Comparative Evaluation of Deep Learning Architectures for Gold Price Forecasting: a Case Study of Hierarchical vs. Transformer-Based Approaches

Abstract

Forecasting commodity prices, particularly gold, is a critical challenge in financial research due to the market's dynamic and volatile nature. Gold serves as a safe-haven asset, yet its price trajectory is influenced by a complex interplay of macroeconomic indicators, geopolitical tensions, and market sentiment, making accurate prediction a formidable task. This study evaluates the predictive capabilities of two contrasting deep learning architectures—Chronos (a hierarchical temporal model) and PatchTST (a patch-based Transformer)—to assess their effectiveness in forecasting gold prices. The research utilizes historical daily closing prices from August 2000 to November 2024, enriched with 24 technical indicators including momentum, volatility, and trend measures. The models were trained on a 90-day lookback window to forecast a 10-day horizon using a rigorous sliding window approach. Results indicate a stark divergence in performance: Chronos achieved excellent accuracy with a Mean Absolute Percentage Error (MAPE) of 4.867% and an R² of 79.75%, demonstrating the effectiveness of hierarchical modeling for trend-persistent commodities.
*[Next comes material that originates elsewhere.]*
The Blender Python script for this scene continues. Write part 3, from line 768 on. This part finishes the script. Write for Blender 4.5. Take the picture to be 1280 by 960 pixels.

Conversely, PatchTST failed catastrophically with a MAPE of 44.485% and a negative R² of -1071.33%, highlighting the fundamental risks of applying channel-independent transformer architectures to univariate financial data where feature correlation is essential. The findings provide empirical evidence that hierarchical architectures are superior for gold price forecasting, while rigid transformer adaptations require careful validation against market microstructure.